Diego Palomo. Abogado y académico de la Universidad de Talca.
Primero como estudiante de Derecho y luego como docente de pre y posgrado en Derecho Procesal, he visto de cerca el modelo tradicional de la clase solemne: un auditorio silente, un profesor que dicta desde su mesón y estudiantes que, en el mejor de los casos, toman las notas que pueden sin cuestionar nada. Este paradigma, heredado del siglo pasado, se sostiene en la idea de que la autoridad del docente y la pasividad del alumno son la esencia del aprendizaje. Pero, ¿es esto realmente efectivo en un mundo donde la información está al alcance de un “clic” y las habilidades críticas son más valiosas que la memorización?
Desde luego que la clase solemne tiene sus méritos: le permite al profesor transmitir conocimientos de manera estructurada y asegura que el docente controle el ritmo de avance del plan de clases. Sin embargo, en Derecho Procesal, donde la práctica y el razonamiento son clave, este formato puede volverse un obstáculo. Por ejemplo, los estudiantes no aprenden cómo funciona la Justicia escuchando definiciones de un manual; lo hacen discutiendo casos, enfrentando dilemas éticos y simulando audiencias. Si el aula sigue siendo un espacio de silencio reverente, perdemos la oportunidad de formar juristas activos y sobre todo pensantes.
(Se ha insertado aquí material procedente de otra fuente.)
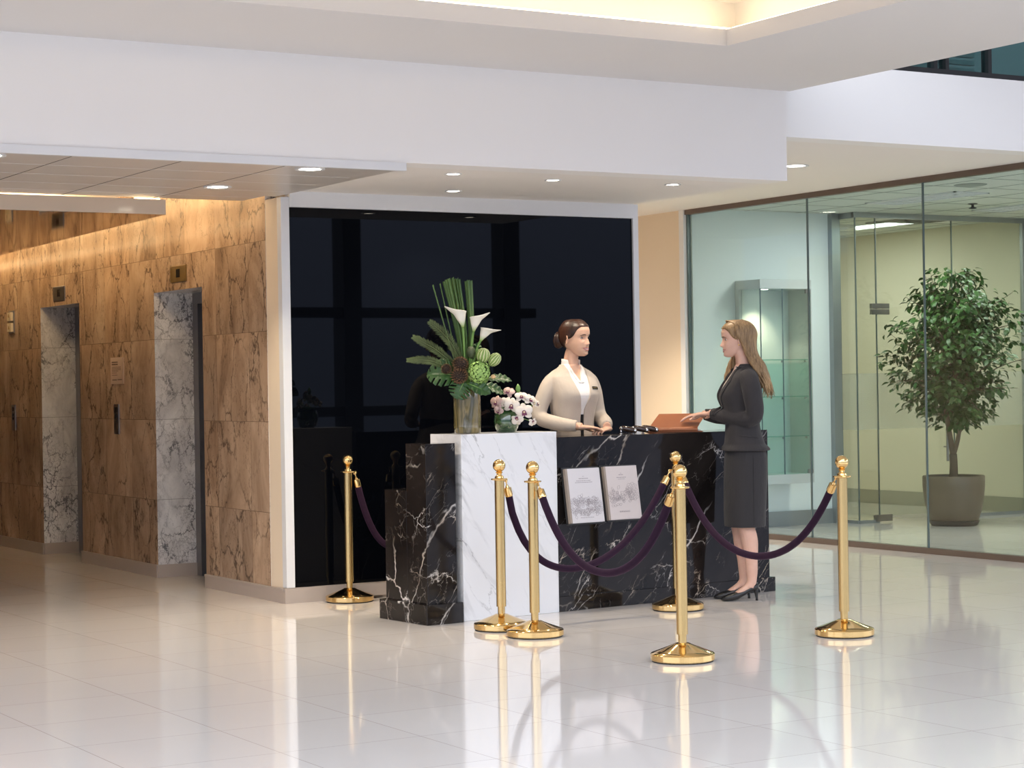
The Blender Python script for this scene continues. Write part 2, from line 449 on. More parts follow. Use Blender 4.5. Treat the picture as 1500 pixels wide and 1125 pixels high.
# lift doors
for k, (y0, y1) in enumerate((D1, D2)):
    bm = NB(); box(bm, XL+dep-.02, XL+dep+.03, y0, y1, 0, DZ)
    box(bm, XL+dep-.06, XL+dep-.02, y1-.10, y1, 0, DZ, 1); box(bm, XL+dep-.06, XL+dep-.02, y0, y0+.10, 0, DZ, 1); box(bm, XL+dep-.06, XL+dep-.02, y0+.1, y1-.1, DZ-.08, DZ, 1)
    struct('door_%d' % (k+1), bm, [M['darksteel'], M['steel']])
# skirting
bm = NB(); t_ = .014
for y0, y1 in ((YB-.0, D1[0]), D1[1:]+D2[:1], (D2[1], 20.0)): box(bm, XL-t_, XL, y0, y1, 0, .085); box(bm, XL-t_-.003, XL, y0, y1, .079, .094)
for y1 in (D1[1], D2[1]): box(bm, XL, XL+dep-.06, y1-t_, y1, 0, .094)
struct('baseboard_left', bm, M['skirting'])
# black glass wall with frame
bm = NB(); box(bm, 5.40, 8.075, YB-.012, YB+.02, .098, 2.537); struct('wall_back', bm, M['blackglass'])
bm = NB()
box(bm, XL, 5.407, YB-.03, YB+.03, .1, 2.60); box(bm, 8.068, 8.112, YB-.03, YB+.03, 0.1, 2.637)
struct('trim_4', bm, M['post'])
bm = NB(); box(bm, 5.407, 8.068, YB-.045, YB+.03, 2.537, 2.637); struct('trim_5', bm, M['post'])
bm = NB(); box(bm, XL-t_, 8.112, YB-.034, YB, 0, .098); box(bm, 5.75, 6.03, YB-.10, YB-.034, 0.02, .10); struct('baseboard_back', bm, M['skirting'])
bm = NB(); box(bm, 5.42, 8.112, YB+.02, YB+.2, 0, 2.637); box(bm, 8.0, 8.112, YB+.03, 16, 0, 2.95); struct('wall_core', bm, M['beige'])
# right hand side: fascia, soffit, glazing above
YF = 10.24; ZR = 2.947
bm = NB(); box(bm, 8.06, 18, YF, YF+.18, ZR, 3.44); struct('trim_6', bm, M['white'])
bm = NB(); box(bm, 8.0, 10.95, YF+.18, 18, ZR, ZR+.08); struct('ceiling.005', bm, M['soffit'])
# unseen roof slab added to hold sky light off the right fascia
bm = NB(); box(bm, 8.3, 18, -2.5, 10.24, 4.7, 4.8); struct('sky_block_roof', bm, M['ceil'])
# unseen walls added to keep sky light out of the lift lobby
bm = NB(); box(bm, 2.1, 2.3, 12.1, 20, 0, 2.9); box(bm, -5, 2.3, 11.9, 12.1, 0, 2.9); box(bm, 2.1, 5.4, 20, 20.2, 0, 2.9); struct('lobby_light_block', bm, M['tan'])
# upper storey glazing with blinds
bm = NB(); box(bm, 8.06, 18, YF+.03, YF+.04, 3.47, 4.9); struct('window_1', bm, m_glass('dark_teal_glass', (.58, .77, .77), .03))
bm = NB(); box(bm, 8.06, 18, YF+.0, YF+.07, 3.44, 3.475)
for x in (9.52, 9.625, 10.02, 10.95, 11.9, 13): box(bm, x-.016, x+.016, YF+.0, YF+.07, 3.475, 4.9)
struct('trim_7', bm, M['dark'])
bm = NB()
for k in range(26): box(bm, 8.2, 10.12, YF+.25, YF+.29, 3.46+.055*k, 3.49+.055*k)
struct('trim_8', bm, plain('grey_blind', (.34, .38, .38), .6))
bm = NB(); box(bm, 8.06, 18, 13, 13.1, 3.44, 6); struct('wall_upper', bm, plain('grey_upper_wall', (.20, .26, .26), .7))
bm = NB(); box(bm, 8.06, 18, YF+.18, 13, 3.36, 3.44); box(bm, 8.06, 18, YF+.02, 13, 5.6, 5.7); struct('floor.001', bm, M['dark'])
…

El aburrimiento, además, es un enemigo del aprendizaje. Cuando los estudiantes se limitan a ser receptores pasivos, su atención se desvanece. En mis clases, especialmente en la clase inicial de cada curso, he notado que los rostros apagados se transforman cuando lanzo una pregunta provocadora o propongo un caso hipotético controversial. La interacción rompe la monotonía y convierte el aula en un espacio de ideas. Entonces, ¿Por qué aferrarnos a un modelo que apaga el entusiasmo natural por aprender?
La clase solemne perpetúa una jerarquía que no siempre favorece el conocimiento. El docente ya no es un “oráculo” infalible, y los estudiantes no son recipientes vacíos. En Derecho Procesal, donde las normas evolucionan y las interpretaciones chocan, el diálogo es esencial. Una clase viva, con debates y preguntas desafiantes e incómodas, refleja mejor la realidad del ejercicio profesional que un monólogo, aunque sea impecable. El silencio del auditorio puede ser respeto, pero también apatía o miedo a participar.
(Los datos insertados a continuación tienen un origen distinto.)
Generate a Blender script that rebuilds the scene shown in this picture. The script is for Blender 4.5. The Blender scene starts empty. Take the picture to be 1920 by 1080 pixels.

Otro problema del paradigma tradicional es su desconexión con las necesidades actuales. Los futuros abogados no solo deben conocer el proceso civil o penal, sino también habilidades blandas: argumentación, negociación, manejo de emociones (les hablo de la “simpatía procesal”). Estas no se desarrollan en un ambiente estático. En mis cursos, según se dan las posibilidades he incorporado dinámicas como simulaciones de juicio o análisis de fallos en grupos, y los resultados son muy positivos: los estudiantes retienen más y se sienten parte del proceso, no meros espectadores.
Claro, aplicar este modelo no es sencillo. Exige más esfuerzo del docente y una disposición activa de los estudiantes. Algunos prefieren la comodidad de escuchar sin comprometerse, y otros docentes creen que pueden perder el control del aula y su plan de clases. Pero el riesgo vale la pena, se los aseguro. Una clase dinámica no es caos; es una oportunidad para que el Derecho Procesal cobre vida, para que los estudiantes vean su relevancia, se apasionen por él y entiendan que los juicios se ganan (o pierden) en gran medida por cuestiones procesales.
En definitiva, las clases universitarias no tienen por qué ser aburridas, ni siquiera en una disciplina, en principio, tan técnica y árida como el Derecho Procesal. La clase solemne con un auditorio silente puede ser un símbolo de tradición, pero no debería ser el estándar. El aprendizaje se expande en la interacción, el desafío y la creatividad. Si queremos formar profesionales excepcionales, debemos abandonar la idea de que el silencio es sinónimo de éxito y apostar por aulas vivas, vibrantes, desafiantes y llenas de ideas, incluso equivocadas.